(Source excerpt)

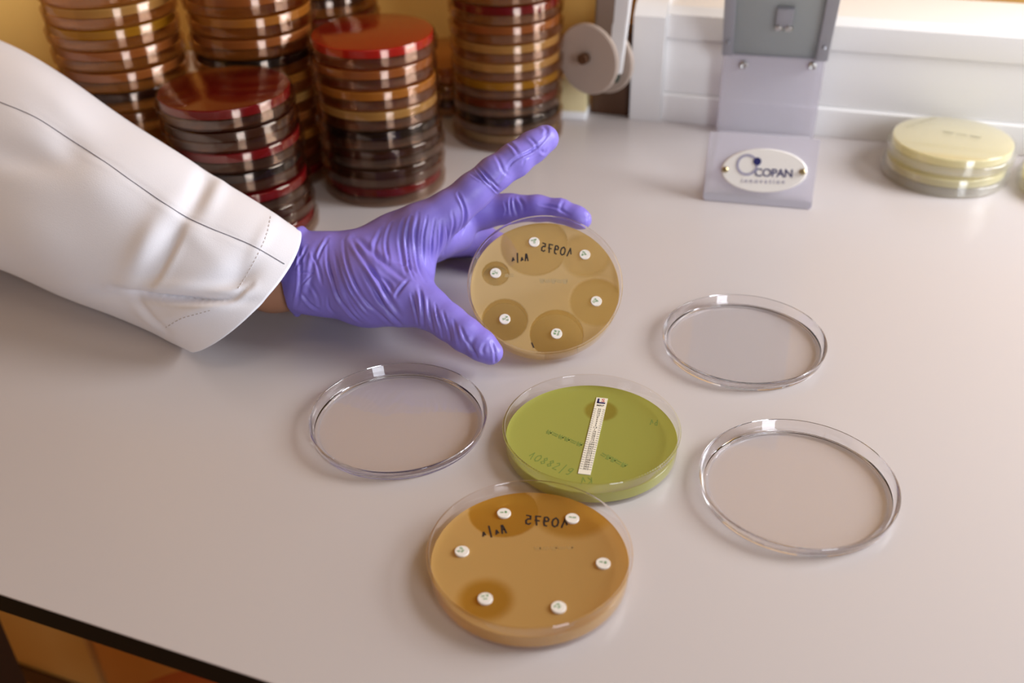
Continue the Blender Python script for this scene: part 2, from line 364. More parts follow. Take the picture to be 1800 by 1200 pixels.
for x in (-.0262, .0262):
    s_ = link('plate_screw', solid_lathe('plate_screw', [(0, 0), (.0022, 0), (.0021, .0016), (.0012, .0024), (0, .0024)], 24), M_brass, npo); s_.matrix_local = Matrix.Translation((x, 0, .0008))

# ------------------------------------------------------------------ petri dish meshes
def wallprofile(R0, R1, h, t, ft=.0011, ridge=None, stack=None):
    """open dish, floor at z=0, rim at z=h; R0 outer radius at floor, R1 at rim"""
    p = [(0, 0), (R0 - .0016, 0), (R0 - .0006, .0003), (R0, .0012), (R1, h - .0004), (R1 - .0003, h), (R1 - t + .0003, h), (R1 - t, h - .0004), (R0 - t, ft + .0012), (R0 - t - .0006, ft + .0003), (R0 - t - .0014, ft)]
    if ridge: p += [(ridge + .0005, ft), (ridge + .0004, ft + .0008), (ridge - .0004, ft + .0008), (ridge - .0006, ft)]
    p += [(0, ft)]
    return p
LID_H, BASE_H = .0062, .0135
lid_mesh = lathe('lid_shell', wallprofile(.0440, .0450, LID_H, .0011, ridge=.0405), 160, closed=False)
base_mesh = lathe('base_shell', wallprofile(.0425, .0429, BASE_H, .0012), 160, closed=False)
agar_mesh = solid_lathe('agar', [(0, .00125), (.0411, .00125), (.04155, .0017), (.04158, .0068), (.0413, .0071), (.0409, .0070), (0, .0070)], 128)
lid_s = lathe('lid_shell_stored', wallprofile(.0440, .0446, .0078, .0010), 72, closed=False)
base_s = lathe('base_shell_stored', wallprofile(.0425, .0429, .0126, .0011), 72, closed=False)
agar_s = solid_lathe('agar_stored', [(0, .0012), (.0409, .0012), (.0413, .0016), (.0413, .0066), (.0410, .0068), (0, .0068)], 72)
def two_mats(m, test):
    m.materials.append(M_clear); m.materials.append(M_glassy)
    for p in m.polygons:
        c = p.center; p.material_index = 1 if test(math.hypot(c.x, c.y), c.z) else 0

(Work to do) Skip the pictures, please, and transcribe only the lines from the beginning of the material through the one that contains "Matrix.Translation((x, 0, .0008))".

(Full solution)
Continue the Blender Python script for this scene: part 2, from line 364. More parts follow. Take the picture to be 1800 by 1200 pixels.
for x in (-.0262, .0262):
    s_ = link('plate_screw', solid_lathe('plate_screw', [(0, 0), (.0022, 0), (.0021, .0016), (.0012, .0024), (0, .0024)], 24), M_brass, npo); s_.matrix_local = Matrix.Translation((x, 0, .0008))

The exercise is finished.